Saturday, April 8, 2017

Kazu Kibuishi: Creating Stories as an Experience

Kazu Kibuishi, writer and artist, is the mastermind behind the New York Times bestselling Amulet graphic novel series, published by Scholastic.





Kazu threw a lot of the typical writing tools out the window (like the three act structure) and thought about the experience design. He wanted the story to feel like a ride.

Kazu liked writing essays in high school and he often organizes his book that way.  He creates a one page, bulleted synopsis, that almost entirely changes, but it helps to guide him. He lets himself follow the characters and see what they are going to do.

Kazu writes his books out of order. He goes to the scenes that are clearest in his head. He only lets himself think of one scene at a time so they don't muddy together. Instead each gets focus and he tries to make each a really good short story.

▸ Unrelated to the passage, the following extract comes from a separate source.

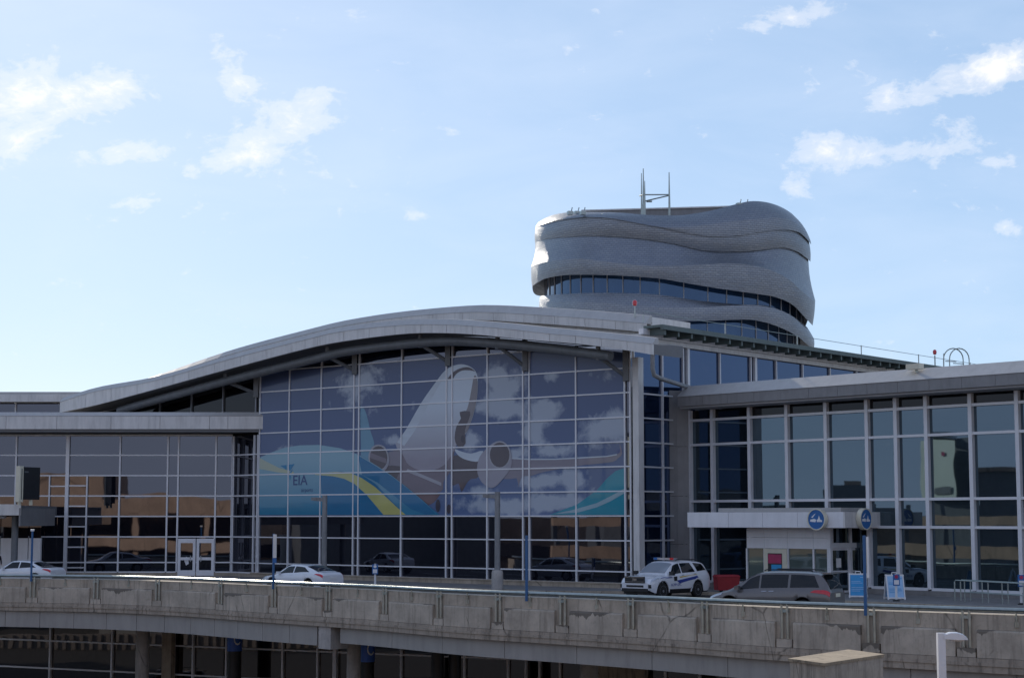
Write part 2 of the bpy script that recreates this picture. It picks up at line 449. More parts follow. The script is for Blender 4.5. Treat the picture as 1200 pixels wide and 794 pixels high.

When looking at dialogue, if Kazu can't tell who is saying what, he's doing it wrong.

Cool fact: The font in the Amulet series is based on Kazu's handwriting (all except the first book which he hand-lettered).

While Book One was like a rollercoaster, Book Two was like the park itself.

Kids love to sort stuff out. Kazu tries not to answer everything, instead he tries to get kids to ask questions instead.

As the series continued, Kazu kept pushing the environment.

And while Kazu takes questions, he also gives a live painting demonstration.